Und er wirkt etwas zu überschwenglich, als er den Inflation Reduction Act mit den Worten lobt: "Das ist hochwillkommen!" Habeck schätzt die Biden-Regierung für die amerikanische Version des europäischen Green New Deal.

Aber der Aufbruch Amerikas in ein grünes Zeitalter wirft Schatten auf die transatlantische Freundschaft, die in diesen Tagen aber alternativlos scheint.

Ein grünes Monsterprojekt

Warum das so ist, ist schnell erklärt: Der IRA ist ein Gesetz, das die Biden-Administration so nennt, um seine größte Schwäche zu verdecken. Die Demokraten müssen die hohe Inflation in den Griff bekommen, um die Chance auf die nächste Präsidentschaft zu wahren.

Zwar soll das Paket langfristig wirklich die Preise in den USA absenken und stabilisieren. Vor allem aber ist der IRA ein gigantisches, historisch teures und zudem extrem unbürokratisches Investitions- und Subventionsprogramm, das den Wirtschaftsstandort Amerika in ein grünes Zeitalter mit Wasserstoffwirtschaft, Elektroautos, Wind- und Solarkraft katapultieren soll. "Build back better" war dafür der ursprüngliche Name.

Aus Europa klatschte es zuerst begeistert Beifall. Man freute sich, dass Joe Biden als Anti-Trump dieses Gesetz gegen den Willen vieler Republikaner irgendwie durch den Kongress bugsierte. Endlich machen sich auch die USA auf den grünen Weg, den das Pariser Klimaabkommen vorgegeben hat.

Erst allmählich und nach Warnrufen aus der deutschen Wirtschaft dämmerte manchem: Das ist "America First" unter Joe Biden mit grünem Anstrich.

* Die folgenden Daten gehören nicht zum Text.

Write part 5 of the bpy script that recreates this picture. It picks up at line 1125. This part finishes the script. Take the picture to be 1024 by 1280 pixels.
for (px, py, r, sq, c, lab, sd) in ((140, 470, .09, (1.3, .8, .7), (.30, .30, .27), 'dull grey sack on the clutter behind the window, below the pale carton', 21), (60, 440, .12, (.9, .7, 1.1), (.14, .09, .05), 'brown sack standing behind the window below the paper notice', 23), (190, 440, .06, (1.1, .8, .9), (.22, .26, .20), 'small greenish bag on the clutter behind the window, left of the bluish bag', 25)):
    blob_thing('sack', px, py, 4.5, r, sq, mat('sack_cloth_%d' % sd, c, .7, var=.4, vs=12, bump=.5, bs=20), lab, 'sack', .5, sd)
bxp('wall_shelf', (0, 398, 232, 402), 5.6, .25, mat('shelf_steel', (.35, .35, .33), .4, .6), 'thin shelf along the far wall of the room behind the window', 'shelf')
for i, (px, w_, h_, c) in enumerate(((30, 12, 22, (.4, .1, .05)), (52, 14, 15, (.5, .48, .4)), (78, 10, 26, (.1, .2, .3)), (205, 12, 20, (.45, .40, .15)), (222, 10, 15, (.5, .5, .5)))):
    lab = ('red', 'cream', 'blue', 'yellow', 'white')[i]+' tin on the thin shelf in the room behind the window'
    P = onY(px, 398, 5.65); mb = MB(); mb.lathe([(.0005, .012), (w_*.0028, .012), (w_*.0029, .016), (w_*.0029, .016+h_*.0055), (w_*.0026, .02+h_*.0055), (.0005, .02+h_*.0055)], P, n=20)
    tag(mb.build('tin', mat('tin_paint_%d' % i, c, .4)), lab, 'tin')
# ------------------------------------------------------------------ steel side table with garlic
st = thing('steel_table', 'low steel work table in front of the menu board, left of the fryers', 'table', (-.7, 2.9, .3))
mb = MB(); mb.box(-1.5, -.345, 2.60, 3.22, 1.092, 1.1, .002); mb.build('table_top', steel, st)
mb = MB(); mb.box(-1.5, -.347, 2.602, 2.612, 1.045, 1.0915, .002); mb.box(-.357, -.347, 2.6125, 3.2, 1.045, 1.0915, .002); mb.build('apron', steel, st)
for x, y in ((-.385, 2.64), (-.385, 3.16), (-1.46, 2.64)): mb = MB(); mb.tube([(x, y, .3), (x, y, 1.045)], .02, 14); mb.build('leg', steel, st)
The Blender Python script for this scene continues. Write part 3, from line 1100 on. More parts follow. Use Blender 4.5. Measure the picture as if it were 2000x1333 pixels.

Denn der Inflation Reduction Act der Amerikaner könnte mit seinen vielen Steuererleichterungen den Wettbewerb verzerren und Unternehmen aus der EU abwandern lassen. In einer Zeit, in der Europa mehr denn je von den USA abhängig ist. Damit bedroht ausgerechnet ein grünes Projekt aus den USA den Erfolg der Energiewende in Deutschland.

Klinken putzen im Weißen Haus

Um das zu verhindern, baggern Habeck, sein Ministerium und die Europäische Union seit Monaten in Washington. Sie stellen die gemeinsamen Herausforderungen in den Vordergrund: Russland, China und das Klima. Um diese zu meistern, dürften sich die Partner nicht gegenseitig ein Bein stellen. Es ist ein Hoffen auf Einsicht der USA und ein Werben um Rohstoffpartnerschaften, von denen noch keiner so genau weiß, wie sie wirklich aussehen sollen.